From Crain’s Detroit Business:
The local private-sector investment consortium that wants to build a light-rail line on a 3.4-mile stretch of Detroit’s Woodward Avenue has 90 days to compile a plan to refine, finance and build its project, Mayor Dave Bing said in a press conference this afternoon.
The announcement revives plans for downtown rail that were spiked last month because of the city’s worsening financial situation.
“Light rail is not dead. It’s back on the table,” Bing told reporters outside his office at the Coleman A. Young Municipal Center.
After 90 days, a decision will be made — it was not said by whom — on whether the plan by M1 Rail would pass muster. If it does, the rail project would be merged with a plan for a high-speed regional bus system.
“This project is going to move ahead in a parallel process,” Gov.
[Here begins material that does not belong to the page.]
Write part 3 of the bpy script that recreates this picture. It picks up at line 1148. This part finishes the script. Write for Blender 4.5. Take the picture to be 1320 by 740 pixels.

Rick Snyder said.
A $528 million public-private plan to build nine miles of rail from downtown to the city limit at Eight Mile Road was scrapped in December for a $500 million, 110-mile system of speedy buses for the region. The system would be built and operated by federal funds and money generated for a proposed regional transit authority.
No other details about the plans were disclosed this afternoon.
Before the meeting, numerous political and private-sector leaders met in Bing’s office to discuss the rail and bus situation. M1 Rail’s backers, along with Democratic U.S. Sen. Carl Levin, had expressed displeasure about the abandonment of the rail line.
Bing, Snyder and M1 Chairman Roger Penske spoke with reporters for five minutes.
Among those who could be seen at the press conference were Levin and Michigan’s other Democratic U.S. senator, Debbie Stabenow; U.S. Transportation Secretary Ray LaHood; Federal Transit Administration Administrator Peter Rogoff; U.S. Rep. Gary Peters, D-Bloomfield Township; Quicken Loans Inc. and Rock Financial founder Dan Gilbert, the M1 project’s co-chairman; and M1 CEO Matt Cullen.